Arceneaux was angry with local authorities who, she said, had not given sufficient information on the course of the hurricane and the danger facing this city of 30,000, nestled on the east bank of the Mississippi River between New Orleans and the state capital Baton Rouge.

"We were advised of the hurricane but we didn't know the eye of the storm had shifted closer to us," she said, exasperation in her voice.

"We didn't receive the flash flood warning until before the storm was already here," she added.

Read also: Hurricane Ida pummels Louisiana, knocks out power in New Orleans

The parish of St.
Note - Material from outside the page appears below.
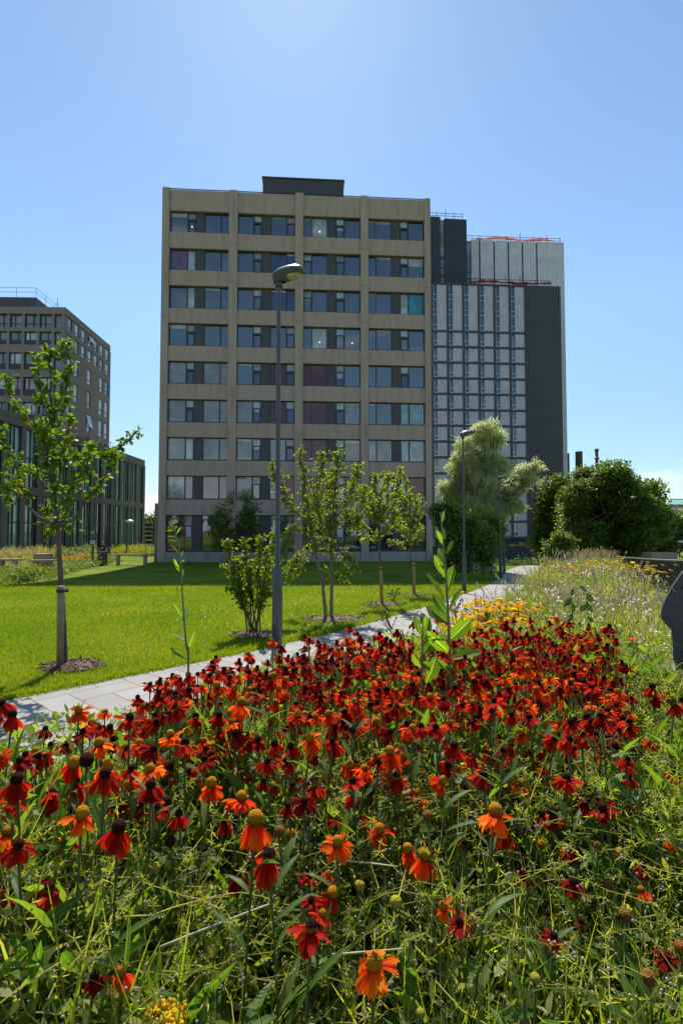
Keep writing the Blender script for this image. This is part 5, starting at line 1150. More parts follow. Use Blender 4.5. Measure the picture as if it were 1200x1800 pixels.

John issued voluntary and non-mandatory evacuation orders ahead of the arrival of Hurricane Ida, which killed at least one person and knocked out electricity for over one million customers.

"I really wish I would have left and not experienced this," she said.

Her neighbor, Carlo Barber, 22, was also surprised by the ferocity of Ida, which filled his house with almost five inches (12 centimeters) of water, scattered rooftiles all over his yard and destroyed his fence.

"When the place flooded, I took my truck and slept in the parking lot of Home Depot," a nationwide DIY store, said the fresh-faced student.

"It was worst than what I expected," he said. "When hurricane Isaac happened last year we didn't get water in the house."

"We were not prepared for Ida, but next time we will be," Barber added.

Submerged

Many of LaPlace's roads were still underwater on Monday, or blocked by downed trees, power lines and toppled utility poles.

"We rescued more than a hundred people," said Jonathan Walker, a deputy with the St. John Parish sheriffs office and who was moving around town in the back of an army truck.

Among those rescued was Anderson Martinez, 17, who was taken out aboard a National Guard helicopter that landed in the parking lot of a shopping area with about 10 people on board, including three young children. 

Martinez, together with his 14-year-old brother and their mother, had taken refuge in a hotel in the city when Ida hit. But when they wanted to leave their makeshift shelter after the storm, they found they were cut off by floodwater.

"The water was two meters deep," he said, pushing a cart with all his belongings wrapped up in plastic bags. The teenager was desperately trying to reach his house, just a 10-minute drive away, to see if it was still standing.